If you want the Board to lockup and defer going forward on the next round, your approach makes sense.

Quite the opposite. Some of the worst ideas being advocated within NCAP will lead to quagmire and controversy by punting string-by-string decisions to the ICANN Board for consideration with little to no evaluation criteria. This must not be done. Instead, we should re-affirm the methodologies successfully applied in the previous round and make surgical improvements to those processes.

I worry about calling previous round "successful."  How is success defined?  Is it related to the number of name collisions reports?  Or is it related to the presence or absence of uproar in IETF or *NOG?  Or is it that the Internet didn't stop?  Some of these are very subjective, and some are fraught with bias, for various reasons (e.g., the text on the name collisions submission site itself).
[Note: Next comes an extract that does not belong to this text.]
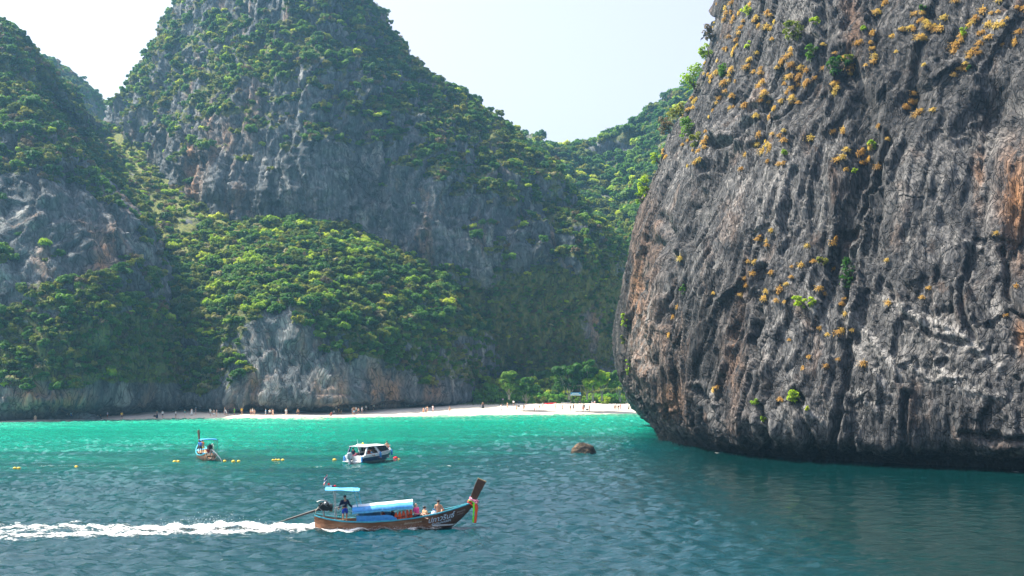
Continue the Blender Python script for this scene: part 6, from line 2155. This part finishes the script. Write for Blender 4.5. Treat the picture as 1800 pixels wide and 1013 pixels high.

There are certainly advantages to the approach used in the previous round, but suggesting that it was successful--at least without any definitive metrics on which to base that subjective description--is counter-productive.

Finally, with regard to the use of "science experiment" as a description, I agree. However, that's exactly what controlled interruption has been!  I don't disagree with improvements over time, but I believe that the data needs to be analyzed.  That means that we can't simply try something and then call or successful--or alternatively call it unsuccessful and replace it--unless we have meaningful data to analyze.  We have *some* of that now, but I believe that there is more to be done to assess previous-round delegations, including controlled interruption.